··· GIVEN MATERIAL

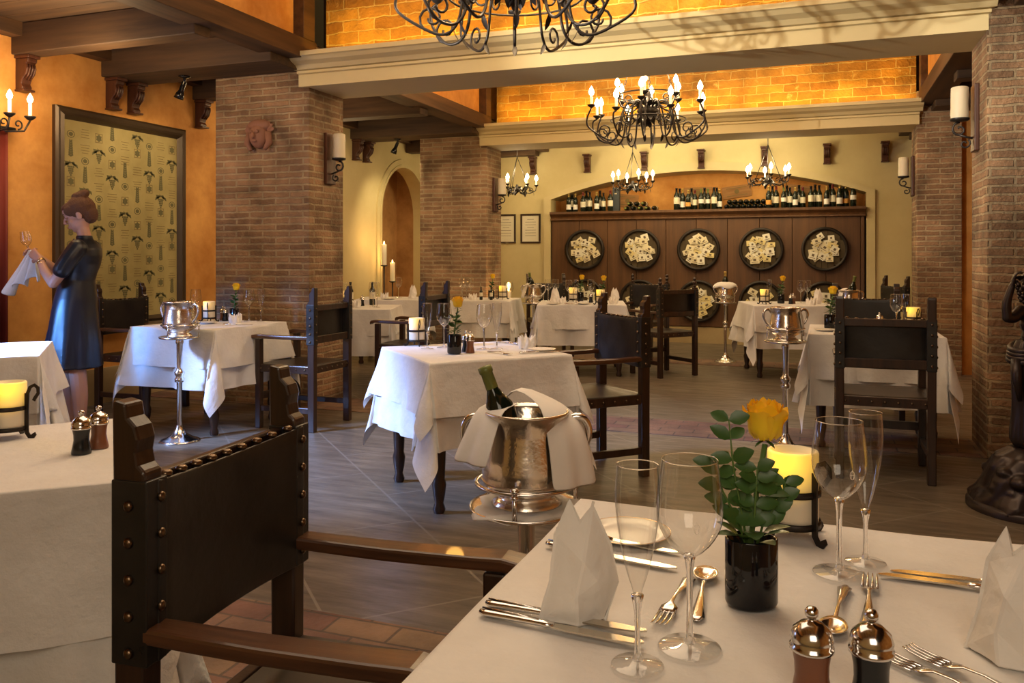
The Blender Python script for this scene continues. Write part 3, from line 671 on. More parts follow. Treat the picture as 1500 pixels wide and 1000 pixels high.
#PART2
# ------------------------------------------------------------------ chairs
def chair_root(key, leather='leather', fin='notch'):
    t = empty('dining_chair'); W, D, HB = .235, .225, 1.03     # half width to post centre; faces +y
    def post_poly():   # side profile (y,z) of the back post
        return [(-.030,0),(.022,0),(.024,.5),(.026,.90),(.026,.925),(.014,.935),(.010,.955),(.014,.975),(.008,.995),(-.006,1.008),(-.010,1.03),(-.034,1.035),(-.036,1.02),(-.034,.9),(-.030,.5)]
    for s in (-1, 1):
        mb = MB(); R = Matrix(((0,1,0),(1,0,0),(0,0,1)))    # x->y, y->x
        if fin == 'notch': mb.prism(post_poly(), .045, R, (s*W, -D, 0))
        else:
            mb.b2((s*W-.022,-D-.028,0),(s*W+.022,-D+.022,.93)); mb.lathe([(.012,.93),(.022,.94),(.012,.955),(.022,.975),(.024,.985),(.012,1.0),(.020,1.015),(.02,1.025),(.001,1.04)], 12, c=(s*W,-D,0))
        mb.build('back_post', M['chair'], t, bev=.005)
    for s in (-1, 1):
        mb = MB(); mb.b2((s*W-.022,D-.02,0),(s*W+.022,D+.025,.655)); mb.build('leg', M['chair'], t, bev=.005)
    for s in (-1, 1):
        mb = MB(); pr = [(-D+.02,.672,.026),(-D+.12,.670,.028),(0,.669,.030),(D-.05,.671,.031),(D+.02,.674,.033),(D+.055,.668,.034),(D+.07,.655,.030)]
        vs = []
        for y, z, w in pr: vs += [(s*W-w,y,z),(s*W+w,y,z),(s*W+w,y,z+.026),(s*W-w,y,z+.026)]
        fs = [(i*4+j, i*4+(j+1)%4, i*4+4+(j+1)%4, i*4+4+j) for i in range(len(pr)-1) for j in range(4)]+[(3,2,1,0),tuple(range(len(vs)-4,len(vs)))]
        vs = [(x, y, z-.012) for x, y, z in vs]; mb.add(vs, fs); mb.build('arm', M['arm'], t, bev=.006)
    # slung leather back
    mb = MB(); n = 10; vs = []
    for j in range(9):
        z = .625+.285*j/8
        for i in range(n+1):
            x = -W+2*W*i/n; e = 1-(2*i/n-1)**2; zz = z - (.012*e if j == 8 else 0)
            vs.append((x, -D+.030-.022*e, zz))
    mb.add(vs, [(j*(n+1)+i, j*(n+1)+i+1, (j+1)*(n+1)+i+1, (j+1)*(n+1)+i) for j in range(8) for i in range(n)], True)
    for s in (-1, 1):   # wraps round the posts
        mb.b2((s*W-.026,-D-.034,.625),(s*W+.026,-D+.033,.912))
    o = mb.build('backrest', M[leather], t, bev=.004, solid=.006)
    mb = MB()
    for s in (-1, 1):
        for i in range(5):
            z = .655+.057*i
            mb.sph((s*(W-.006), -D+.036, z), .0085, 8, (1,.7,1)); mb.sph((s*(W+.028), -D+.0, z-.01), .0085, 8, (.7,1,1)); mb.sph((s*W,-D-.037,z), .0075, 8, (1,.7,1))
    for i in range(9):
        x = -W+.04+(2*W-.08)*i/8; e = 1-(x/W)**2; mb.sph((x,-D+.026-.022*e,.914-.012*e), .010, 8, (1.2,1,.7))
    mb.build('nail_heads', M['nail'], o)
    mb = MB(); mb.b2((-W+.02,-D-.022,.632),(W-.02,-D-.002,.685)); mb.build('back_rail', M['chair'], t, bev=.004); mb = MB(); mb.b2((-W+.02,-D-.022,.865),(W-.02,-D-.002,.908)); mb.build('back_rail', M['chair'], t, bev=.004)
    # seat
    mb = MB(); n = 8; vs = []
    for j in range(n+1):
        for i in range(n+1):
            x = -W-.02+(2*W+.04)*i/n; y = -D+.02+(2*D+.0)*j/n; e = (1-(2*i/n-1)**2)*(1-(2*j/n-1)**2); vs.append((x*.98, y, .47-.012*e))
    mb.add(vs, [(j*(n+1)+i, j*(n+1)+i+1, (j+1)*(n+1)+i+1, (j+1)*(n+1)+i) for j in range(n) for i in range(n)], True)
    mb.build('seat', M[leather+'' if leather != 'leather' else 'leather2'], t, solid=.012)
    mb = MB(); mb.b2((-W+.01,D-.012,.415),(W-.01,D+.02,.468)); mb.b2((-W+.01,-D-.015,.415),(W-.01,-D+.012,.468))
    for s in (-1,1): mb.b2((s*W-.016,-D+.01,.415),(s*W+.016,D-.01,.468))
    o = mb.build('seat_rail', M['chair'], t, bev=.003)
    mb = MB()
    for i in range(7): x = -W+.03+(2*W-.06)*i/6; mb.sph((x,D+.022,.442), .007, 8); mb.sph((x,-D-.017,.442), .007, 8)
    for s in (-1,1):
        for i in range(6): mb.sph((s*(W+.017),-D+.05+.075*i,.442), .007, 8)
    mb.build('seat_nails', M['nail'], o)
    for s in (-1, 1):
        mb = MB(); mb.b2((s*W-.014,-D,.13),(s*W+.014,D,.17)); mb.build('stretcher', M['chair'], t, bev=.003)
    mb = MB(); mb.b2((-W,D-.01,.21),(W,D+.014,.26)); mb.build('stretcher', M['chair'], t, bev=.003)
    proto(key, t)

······

■ **REQUIREMENTS**: Give an exact reproduction of every line, leaving out any picture.

■ **SOLUTION TO THIS EXERCISE**:
The Blender Python script for this scene continues. Write part 3, from line 671 on. More parts follow. Treat the picture as 1500 pixels wide and 1000 pixels high.
#PART2
# ------------------------------------------------------------------ chairs
def chair_root(key, leather='leather', fin='notch'):
    t = empty('dining_chair'); W, D, HB = .235, .225, 1.03     # half width to post centre; faces +y
    def post_poly():   # side profile (y,z) of the back post
        return [(-.030,0),(.022,0),(.024,.5),(.026,.90),(.026,.925),(.014,.935),(.010,.955),(.014,.975),(.008,.995),(-.006,1.008),(-.010,1.03),(-.034,1.035),(-.036,1.02),(-.034,.9),(-.030,.5)]
    for s in (-1, 1):
        mb = MB(); R = Matrix(((0,1,0),(1,0,0),(0,0,1)))    # x->y, y->x
        if fin == 'notch': mb.prism(post_poly(), .045, R, (s*W, -D, 0))
        else:
            mb.b2((s*W-.022,-D-.028,0),(s*W+.022,-D+.022,.93)); mb.lathe([(.012,.93),(.022,.94),(.012,.955),(.022,.975),(.024,.985),(.012,1.0),(.020,1.015),(.02,1.025),(.001,1.04)], 12, c=(s*W,-D,0))
        mb.build('back_post', M['chair'], t, bev=.005)
    for s in (-1, 1):
        mb = MB(); mb.b2((s*W-.022,D-.02,0),(s*W+.022,D+.025,.655)); mb.build('leg', M['chair'], t, bev=.005)
    for s in (-1, 1):
        mb = MB(); pr = [(-D+.02,.672,.026),(-D+.12,.670,.028),(0,.669,.030),(D-.05,.671,.031),(D+.02,.674,.033),(D+.055,.668,.034),(D+.07,.655,.030)]
        vs = []
        for y, z, w in pr: vs += [(s*W-w,y,z),(s*W+w,y,z),(s*W+w,y,z+.026),(s*W-w,y,z+.026)]
        fs = [(i*4+j, i*4+(j+1)%4, i*4+4+(j+1)%4, i*4+4+j) for i in range(len(pr)-1) for j in range(4)]+[(3,2,1,0),tuple(range(len(vs)-4,len(vs)))]
        vs = [(x, y, z-.012) for x, y, z in vs]; mb.add(vs, fs); mb.build('arm', M['arm'], t, bev=.006)
    # slung leather back
    mb = MB(); n = 10; vs = []
    for j in range(9):
        z = .625+.285*j/8
        for i in range(n+1):
            x = -W+2*W*i/n; e = 1-(2*i/n-1)**2; zz = z - (.012*e if j == 8 else 0)
            vs.append((x, -D+.030-.022*e, zz))
    mb.add(vs, [(j*(n+1)+i, j*(n+1)+i+1, (j+1)*(n+1)+i+1, (j+1)*(n+1)+i) for j in range(8) for i in range(n)], True)
    for s in (-1, 1):   # wraps round the posts
        mb.b2((s*W-.026,-D-.034,.625),(s*W+.026,-D+.033,.912))
    o = mb.build('backrest', M[leather], t, bev=.004, solid=.006)
    mb = MB()
    for s in (-1, 1):
        for i in range(5):
            z = .655+.057*i
            mb.sph((s*(W-.006), -D+.036, z), .0085, 8, (1,.7,1)); mb.sph((s*(W+.028), -D+.0, z-.01), .0085, 8, (.7,1,1)); mb.sph((s*W,-D-.037,z), .0075, 8, (1,.7,1))
    for i in range(9):
        x = -W+.04+(2*W-.08)*i/8; e = 1-(x/W)**2; mb.sph((x,-D+.026-.022*e,.914-.012*e), .010, 8, (1.2,1,.7))
    mb.build('nail_heads', M['nail'], o)
    mb = MB(); mb.b2((-W+.02,-D-.022,.632),(W-.02,-D-.002,.685)); mb.build('back_rail', M['chair'], t, bev=.004); mb = MB(); mb.b2((-W+.02,-D-.022,.865),(W-.02,-D-.002,.908)); mb.build('back_rail', M['chair'], t, bev=.004)
    # seat
    mb = MB(); n = 8; vs = []
    for j in range(n+1):
        for i in range(n+1):
            x = -W-.02+(2*W+.04)*i/n; y = -D+.02+(2*D+.0)*j/n; e = (1-(2*i/n-1)**2)*(1-(2*j/n-1)**2); vs.append((x*.98, y, .47-.012*e))
    mb.add(vs, [(j*(n+1)+i, j*(n+1)+i+1, (j+1)*(n+1)+i+1, (j+1)*(n+1)+i) for j in range(n) for i in range(n)], True)
    mb.build('seat', M[leather+'' if leather != 'leather' else 'leather2'], t, solid=.012)
    mb = MB(); mb.b2((-W+.01,D-.012,.415),(W-.01,D+.02,.468)); mb.b2((-W+.01,-D-.015,.415),(W-.01,-D+.012,.468))
    for s in (-1,1): mb.b2((s*W-.016,-D+.01,.415),(s*W+.016,D-.01,.468))
    o = mb.build('seat_rail', M['chair'], t, bev=.003)
    mb = MB()
    for i in range(7): x = -W+.03+(2*W-.06)*i/6; mb.sph((x,D+.022,.442), .007, 8); mb.sph((x,-D-.017,.442), .007, 8)
    for s in (-1,1):
        for i in range(6): mb.sph((s*(W+.017),-D+.05+.075*i,.442), .007, 8)
    mb.build('seat_nails', M['nail'], o)
    for s in (-1, 1):
        mb = MB(); mb.b2((s*W-.014,-D,.13),(s*W+.014,D,.17)); mb.build('stretcher', M['chair'], t, bev=.003)
    mb = MB(); mb.b2((-W,D-.01,.21),(W,D+.014,.26)); mb.build('stretcher', M['chair'], t, bev=.003)
    proto(key, t)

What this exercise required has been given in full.